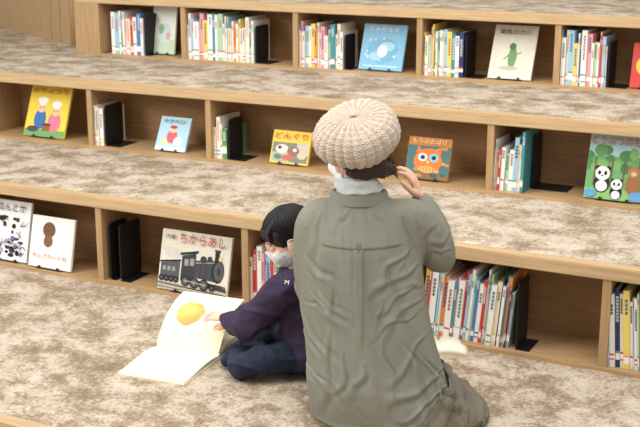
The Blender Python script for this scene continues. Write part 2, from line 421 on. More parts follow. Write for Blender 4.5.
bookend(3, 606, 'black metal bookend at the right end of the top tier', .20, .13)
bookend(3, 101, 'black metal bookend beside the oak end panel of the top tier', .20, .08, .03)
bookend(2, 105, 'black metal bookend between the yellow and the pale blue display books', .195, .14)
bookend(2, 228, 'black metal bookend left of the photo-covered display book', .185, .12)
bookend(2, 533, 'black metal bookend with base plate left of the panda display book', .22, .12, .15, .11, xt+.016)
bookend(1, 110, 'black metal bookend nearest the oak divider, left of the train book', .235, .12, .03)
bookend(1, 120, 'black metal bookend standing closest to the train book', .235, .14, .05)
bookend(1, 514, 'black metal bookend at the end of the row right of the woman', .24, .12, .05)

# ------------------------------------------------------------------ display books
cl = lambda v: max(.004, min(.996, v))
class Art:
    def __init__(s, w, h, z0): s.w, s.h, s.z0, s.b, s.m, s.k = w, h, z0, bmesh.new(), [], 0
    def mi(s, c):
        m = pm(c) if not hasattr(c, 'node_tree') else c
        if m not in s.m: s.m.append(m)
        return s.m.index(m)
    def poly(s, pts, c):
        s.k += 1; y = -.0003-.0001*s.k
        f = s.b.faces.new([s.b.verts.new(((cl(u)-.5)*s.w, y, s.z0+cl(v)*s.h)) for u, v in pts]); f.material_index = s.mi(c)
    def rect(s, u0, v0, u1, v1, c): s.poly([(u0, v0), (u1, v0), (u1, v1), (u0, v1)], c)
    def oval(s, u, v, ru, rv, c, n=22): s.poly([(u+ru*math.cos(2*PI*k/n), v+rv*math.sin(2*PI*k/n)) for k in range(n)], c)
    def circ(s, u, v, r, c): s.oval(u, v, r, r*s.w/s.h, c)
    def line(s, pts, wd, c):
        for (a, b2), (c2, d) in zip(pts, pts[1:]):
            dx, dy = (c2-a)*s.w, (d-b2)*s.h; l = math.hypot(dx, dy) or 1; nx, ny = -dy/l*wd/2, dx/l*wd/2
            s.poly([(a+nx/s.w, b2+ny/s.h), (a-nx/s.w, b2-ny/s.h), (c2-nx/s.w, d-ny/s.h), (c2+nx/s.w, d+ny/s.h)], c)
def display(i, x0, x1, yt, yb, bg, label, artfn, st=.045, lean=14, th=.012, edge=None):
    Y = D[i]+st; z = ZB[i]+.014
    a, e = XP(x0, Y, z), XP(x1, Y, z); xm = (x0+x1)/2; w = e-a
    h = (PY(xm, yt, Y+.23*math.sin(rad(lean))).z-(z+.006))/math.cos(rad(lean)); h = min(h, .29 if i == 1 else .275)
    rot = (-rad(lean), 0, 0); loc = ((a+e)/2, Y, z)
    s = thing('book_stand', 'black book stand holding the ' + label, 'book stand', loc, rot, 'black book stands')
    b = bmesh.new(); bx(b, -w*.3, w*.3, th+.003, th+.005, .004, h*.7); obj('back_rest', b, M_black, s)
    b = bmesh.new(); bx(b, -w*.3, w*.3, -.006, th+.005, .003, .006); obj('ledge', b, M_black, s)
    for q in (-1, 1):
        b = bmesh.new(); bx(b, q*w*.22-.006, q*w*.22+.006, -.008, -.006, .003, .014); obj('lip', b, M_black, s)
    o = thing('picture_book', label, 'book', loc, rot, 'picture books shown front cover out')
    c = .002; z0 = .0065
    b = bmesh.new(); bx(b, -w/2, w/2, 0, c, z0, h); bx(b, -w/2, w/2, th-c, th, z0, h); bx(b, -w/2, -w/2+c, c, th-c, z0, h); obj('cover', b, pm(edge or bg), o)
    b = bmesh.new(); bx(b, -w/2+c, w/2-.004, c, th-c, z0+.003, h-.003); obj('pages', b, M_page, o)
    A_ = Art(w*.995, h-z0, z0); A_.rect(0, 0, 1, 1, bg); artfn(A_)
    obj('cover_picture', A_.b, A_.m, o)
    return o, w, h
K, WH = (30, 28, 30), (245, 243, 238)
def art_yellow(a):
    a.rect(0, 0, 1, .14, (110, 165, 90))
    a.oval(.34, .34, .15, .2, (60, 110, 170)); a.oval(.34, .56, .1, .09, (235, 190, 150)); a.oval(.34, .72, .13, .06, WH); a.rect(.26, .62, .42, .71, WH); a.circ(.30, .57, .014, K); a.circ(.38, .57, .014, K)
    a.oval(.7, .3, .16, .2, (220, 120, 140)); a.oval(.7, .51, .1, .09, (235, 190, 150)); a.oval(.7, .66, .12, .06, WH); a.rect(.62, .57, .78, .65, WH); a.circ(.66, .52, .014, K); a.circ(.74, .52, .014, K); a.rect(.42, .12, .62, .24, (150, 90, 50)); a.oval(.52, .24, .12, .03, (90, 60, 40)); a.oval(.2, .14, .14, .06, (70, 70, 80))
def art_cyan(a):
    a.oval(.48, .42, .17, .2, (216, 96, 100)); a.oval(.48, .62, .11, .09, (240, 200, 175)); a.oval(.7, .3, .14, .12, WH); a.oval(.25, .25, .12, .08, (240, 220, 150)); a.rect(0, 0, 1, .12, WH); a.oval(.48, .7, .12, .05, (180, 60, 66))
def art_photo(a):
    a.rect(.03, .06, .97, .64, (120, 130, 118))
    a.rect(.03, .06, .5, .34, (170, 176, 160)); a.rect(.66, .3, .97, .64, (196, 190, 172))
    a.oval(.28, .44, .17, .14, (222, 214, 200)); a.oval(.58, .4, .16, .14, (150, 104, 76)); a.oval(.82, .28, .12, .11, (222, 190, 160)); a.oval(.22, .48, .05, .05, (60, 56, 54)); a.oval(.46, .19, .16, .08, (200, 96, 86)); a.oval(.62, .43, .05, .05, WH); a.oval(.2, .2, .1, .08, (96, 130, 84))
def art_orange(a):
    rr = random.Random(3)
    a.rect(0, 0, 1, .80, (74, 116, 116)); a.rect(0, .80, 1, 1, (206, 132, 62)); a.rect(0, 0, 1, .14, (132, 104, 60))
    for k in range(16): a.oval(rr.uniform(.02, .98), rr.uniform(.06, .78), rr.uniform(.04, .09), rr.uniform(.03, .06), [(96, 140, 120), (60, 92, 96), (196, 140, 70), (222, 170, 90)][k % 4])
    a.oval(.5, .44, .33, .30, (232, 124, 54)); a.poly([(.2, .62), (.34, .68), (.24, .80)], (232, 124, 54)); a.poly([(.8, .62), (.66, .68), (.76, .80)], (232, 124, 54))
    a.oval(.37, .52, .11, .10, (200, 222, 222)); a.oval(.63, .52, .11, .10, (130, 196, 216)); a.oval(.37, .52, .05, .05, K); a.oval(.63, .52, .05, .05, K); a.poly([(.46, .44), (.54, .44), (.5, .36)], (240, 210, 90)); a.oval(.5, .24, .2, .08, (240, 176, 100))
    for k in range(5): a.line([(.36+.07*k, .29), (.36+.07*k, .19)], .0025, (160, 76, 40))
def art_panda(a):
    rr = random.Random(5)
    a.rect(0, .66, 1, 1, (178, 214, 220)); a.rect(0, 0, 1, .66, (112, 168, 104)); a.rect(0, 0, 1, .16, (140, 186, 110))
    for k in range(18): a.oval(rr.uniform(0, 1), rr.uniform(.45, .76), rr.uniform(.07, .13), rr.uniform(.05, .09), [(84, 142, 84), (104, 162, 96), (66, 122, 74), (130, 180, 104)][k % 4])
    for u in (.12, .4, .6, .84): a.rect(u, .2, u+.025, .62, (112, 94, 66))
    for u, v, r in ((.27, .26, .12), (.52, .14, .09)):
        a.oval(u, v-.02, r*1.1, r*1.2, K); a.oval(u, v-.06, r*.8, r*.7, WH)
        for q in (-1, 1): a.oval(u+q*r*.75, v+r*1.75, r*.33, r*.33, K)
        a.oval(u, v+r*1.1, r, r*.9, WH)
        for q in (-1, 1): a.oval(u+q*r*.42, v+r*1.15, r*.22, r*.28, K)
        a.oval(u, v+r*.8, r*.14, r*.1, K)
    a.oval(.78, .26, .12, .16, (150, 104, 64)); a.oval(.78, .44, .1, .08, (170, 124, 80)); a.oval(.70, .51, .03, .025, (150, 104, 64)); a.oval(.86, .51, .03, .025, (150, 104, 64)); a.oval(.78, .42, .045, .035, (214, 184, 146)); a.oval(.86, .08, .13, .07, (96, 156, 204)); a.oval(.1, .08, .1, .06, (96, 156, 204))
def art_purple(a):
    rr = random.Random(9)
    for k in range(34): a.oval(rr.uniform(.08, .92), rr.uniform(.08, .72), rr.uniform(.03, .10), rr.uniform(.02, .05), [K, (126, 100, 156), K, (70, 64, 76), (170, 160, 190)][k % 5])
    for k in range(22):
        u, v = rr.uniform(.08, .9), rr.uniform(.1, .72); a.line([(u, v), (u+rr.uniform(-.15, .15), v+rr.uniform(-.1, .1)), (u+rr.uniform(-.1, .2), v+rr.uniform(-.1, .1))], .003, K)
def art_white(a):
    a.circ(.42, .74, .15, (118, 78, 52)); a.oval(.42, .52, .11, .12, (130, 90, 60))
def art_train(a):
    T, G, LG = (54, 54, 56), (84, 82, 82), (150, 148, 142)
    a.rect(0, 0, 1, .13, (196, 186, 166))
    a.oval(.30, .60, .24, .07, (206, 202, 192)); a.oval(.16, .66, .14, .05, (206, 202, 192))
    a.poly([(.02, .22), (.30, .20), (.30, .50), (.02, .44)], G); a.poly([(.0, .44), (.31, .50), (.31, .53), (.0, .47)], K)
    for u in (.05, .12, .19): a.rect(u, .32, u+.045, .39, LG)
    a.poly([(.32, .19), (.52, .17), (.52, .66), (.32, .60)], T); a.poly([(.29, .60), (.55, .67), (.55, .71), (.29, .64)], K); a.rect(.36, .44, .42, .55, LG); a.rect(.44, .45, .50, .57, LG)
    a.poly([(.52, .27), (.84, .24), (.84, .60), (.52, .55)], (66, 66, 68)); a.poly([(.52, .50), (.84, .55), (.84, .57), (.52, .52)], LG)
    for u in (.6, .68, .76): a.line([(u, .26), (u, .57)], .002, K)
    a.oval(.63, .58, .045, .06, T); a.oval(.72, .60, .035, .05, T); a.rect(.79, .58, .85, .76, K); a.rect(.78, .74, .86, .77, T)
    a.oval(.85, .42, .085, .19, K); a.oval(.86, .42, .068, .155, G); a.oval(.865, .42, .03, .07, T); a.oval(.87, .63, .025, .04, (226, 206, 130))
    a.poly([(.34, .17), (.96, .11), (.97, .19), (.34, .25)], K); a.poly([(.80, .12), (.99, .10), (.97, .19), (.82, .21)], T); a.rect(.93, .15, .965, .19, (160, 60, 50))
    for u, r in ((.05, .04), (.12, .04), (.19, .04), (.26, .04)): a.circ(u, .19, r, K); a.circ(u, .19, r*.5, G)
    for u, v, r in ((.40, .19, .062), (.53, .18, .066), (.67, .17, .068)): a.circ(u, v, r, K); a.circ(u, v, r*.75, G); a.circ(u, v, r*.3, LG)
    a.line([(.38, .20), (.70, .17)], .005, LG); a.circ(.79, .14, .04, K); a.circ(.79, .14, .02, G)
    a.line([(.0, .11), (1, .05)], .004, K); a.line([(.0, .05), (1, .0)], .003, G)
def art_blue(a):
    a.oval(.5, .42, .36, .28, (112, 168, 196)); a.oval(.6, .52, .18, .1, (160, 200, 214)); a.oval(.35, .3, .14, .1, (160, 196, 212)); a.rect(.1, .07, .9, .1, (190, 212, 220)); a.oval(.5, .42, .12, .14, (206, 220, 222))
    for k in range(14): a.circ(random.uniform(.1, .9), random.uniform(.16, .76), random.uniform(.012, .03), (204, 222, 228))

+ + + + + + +

_Written instruction_:
Give again, exactly, the lines from the start of the data through the one holding "bookend(1, 514, 'black"; omit the pictures.

_Solution for this exercise_:
The Blender Python script for this scene continues. Write part 2, from line 421 on. More parts follow. Write for Blender 4.5.
bookend(3, 606, 'black metal bookend at the right end of the top tier', .20, .13)
bookend(3, 101, 'black metal bookend beside the oak end panel of the top tier', .20, .08, .03)
bookend(2, 105, 'black metal bookend between the yellow and the pale blue display books', .195, .14)
bookend(2, 228, 'black metal bookend left of the photo-covered display book', .185, .12)
bookend(2, 533, 'black metal bookend with base plate left of the panda display book', .22, .12, .15, .11, xt+.016)
bookend(1, 110, 'black metal bookend nearest the oak divider, left of the train book', .235, .12, .03)
bookend(1, 120, 'black metal bookend standing closest to the train book', .235, .14, .05)
bookend(1, 514, 'black metal bookend at the end of the row right of the woman', .24, .12, .05)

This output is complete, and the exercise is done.